ただ、このクラスのカメラだともうワンランク上のレンズを付けたくなるかも。というわけで、新発売の「SEL1655G」(16-55mm F2.8 G)も使ってみた。このレンズが良いのだ。

全域F2.8通しで広角から中望遠まで賄ってくれるこのレンズは実に写りも良いし扱いやすい。

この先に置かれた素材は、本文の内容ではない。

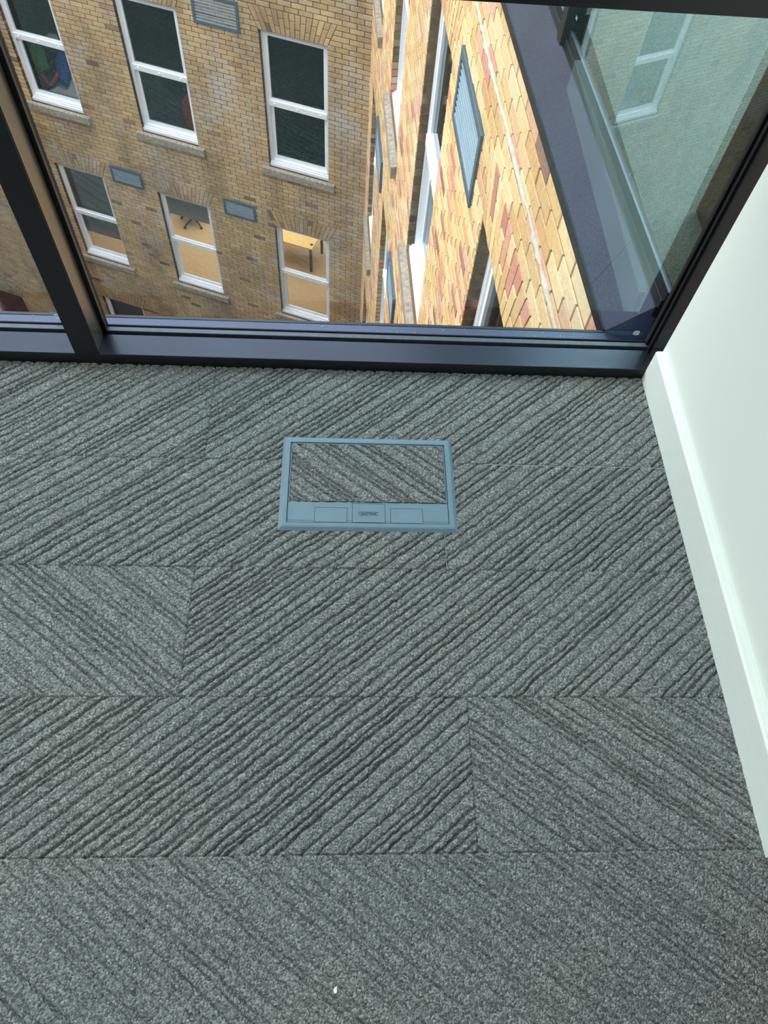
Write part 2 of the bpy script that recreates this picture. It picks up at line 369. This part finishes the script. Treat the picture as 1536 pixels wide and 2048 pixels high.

手ブレ補正は持たないが、α6500や6600ならボディ内手ブレ補正を搭載するので問題ないだろう。

ボケもきれいなので何気ないスナップに最適だ。

ISO感度はISO100からISO102400まで。ISO51200からは拡張ISO感度となる。α6500に比べてISO感度の上限がすこし上がった。

ISO4000で撮った夜景はこんな感じ。

あと、作例はないけど、動画はもちろん4K/30に対応でS-Logにも対応していて、HDR用のピクチャープロファイルにHLGも用意されてて、この辺はソニーならではのハイエンドな仕様だ。

動画時のAF駆動速度や被写体追従感度も指定できる。

α6500のマイナーチェンジモデルって感じだけど、より本格的な撮影に向けたバッテリー駆動時間の大幅な強化、しっかりしたグリップ、2019年型ソニーカメラに欠かせない進化したAF、ガチの動画機能と中身はさすがの新鋭機。

タッチパネルのUIが相変わらずでタッチAF以外の使いどころがない、メニュー項目が多すぎて目がチカチカするなど相変わらずの点はあるけれど、携帯性が高く、ミラーレス一眼としてはバッテリーの持ちが良いスナップ用カメラとして、ガチで動画を撮影しない人にも魅力的だ。